[WRITTEN PROBLEM]:
Would you pull out every line of the material that contains the string "pixels"?

Scene modeling code data:
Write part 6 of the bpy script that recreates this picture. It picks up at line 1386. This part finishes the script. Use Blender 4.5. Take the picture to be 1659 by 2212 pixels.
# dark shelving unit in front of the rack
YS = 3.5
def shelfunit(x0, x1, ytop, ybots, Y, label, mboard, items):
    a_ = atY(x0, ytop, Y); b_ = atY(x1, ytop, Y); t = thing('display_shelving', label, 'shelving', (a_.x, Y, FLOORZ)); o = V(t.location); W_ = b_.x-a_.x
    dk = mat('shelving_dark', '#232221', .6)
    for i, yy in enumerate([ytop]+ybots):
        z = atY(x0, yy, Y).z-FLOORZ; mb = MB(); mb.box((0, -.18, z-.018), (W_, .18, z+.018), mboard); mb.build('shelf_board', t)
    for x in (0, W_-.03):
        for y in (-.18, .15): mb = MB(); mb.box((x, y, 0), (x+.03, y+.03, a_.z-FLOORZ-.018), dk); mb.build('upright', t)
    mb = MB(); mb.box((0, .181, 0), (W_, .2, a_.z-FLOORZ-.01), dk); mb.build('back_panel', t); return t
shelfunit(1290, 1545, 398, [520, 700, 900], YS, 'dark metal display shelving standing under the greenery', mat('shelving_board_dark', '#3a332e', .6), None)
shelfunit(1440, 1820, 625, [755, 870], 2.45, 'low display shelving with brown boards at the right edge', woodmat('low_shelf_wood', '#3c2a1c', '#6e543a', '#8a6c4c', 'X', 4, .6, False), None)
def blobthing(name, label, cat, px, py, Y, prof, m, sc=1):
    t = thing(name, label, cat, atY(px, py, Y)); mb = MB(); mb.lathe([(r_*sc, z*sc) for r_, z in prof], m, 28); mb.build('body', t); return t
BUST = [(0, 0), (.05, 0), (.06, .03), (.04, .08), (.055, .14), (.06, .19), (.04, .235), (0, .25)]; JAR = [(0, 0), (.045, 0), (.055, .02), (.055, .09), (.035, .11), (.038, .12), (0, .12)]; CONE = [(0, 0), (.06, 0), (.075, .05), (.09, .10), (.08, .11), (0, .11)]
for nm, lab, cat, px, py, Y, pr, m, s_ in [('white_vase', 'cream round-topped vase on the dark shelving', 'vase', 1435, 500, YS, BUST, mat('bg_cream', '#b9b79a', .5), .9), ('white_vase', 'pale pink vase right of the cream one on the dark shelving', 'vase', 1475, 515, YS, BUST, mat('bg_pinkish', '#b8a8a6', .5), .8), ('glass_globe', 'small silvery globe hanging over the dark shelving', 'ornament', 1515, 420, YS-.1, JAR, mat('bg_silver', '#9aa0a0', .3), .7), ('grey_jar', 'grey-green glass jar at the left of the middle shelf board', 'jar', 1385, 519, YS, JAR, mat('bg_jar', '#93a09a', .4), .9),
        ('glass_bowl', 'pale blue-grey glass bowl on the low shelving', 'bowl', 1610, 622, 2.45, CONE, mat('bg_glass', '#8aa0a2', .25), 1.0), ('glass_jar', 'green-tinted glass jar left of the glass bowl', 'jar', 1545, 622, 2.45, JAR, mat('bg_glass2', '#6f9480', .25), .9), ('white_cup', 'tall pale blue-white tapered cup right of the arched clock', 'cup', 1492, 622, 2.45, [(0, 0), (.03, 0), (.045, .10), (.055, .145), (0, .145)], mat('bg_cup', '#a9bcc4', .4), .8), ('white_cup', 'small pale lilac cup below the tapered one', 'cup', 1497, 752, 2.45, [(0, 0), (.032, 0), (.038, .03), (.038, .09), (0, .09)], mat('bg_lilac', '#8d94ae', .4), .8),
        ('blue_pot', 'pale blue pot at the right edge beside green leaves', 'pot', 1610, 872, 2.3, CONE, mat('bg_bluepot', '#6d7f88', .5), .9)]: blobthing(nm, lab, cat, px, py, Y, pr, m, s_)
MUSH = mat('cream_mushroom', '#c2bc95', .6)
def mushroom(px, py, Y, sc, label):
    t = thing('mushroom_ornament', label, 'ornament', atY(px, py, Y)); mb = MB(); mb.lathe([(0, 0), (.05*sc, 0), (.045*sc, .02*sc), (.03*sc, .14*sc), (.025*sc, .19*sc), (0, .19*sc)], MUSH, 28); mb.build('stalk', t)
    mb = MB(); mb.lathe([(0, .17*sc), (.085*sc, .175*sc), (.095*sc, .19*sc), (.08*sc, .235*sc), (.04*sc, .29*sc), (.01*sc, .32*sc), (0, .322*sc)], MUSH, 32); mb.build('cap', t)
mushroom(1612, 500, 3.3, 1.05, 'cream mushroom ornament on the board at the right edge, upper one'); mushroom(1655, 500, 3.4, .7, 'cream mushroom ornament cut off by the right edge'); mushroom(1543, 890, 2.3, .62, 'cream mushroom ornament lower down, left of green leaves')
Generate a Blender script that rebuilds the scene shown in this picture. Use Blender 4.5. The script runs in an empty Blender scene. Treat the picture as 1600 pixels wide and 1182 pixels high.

[THE COMPLETED TASK]:
Write part 6 of the bpy script that recreates this picture. It picks up at line 1386. This part finishes the script. Use Blender 4.5. Take the picture to be 1659 by 2212 pixels.
Generate a Blender script that rebuilds the scene shown in this picture. Use Blender 4.5. The script runs in an empty Blender scene. Treat the picture as 1600 pixels wide and 1182 pixels high.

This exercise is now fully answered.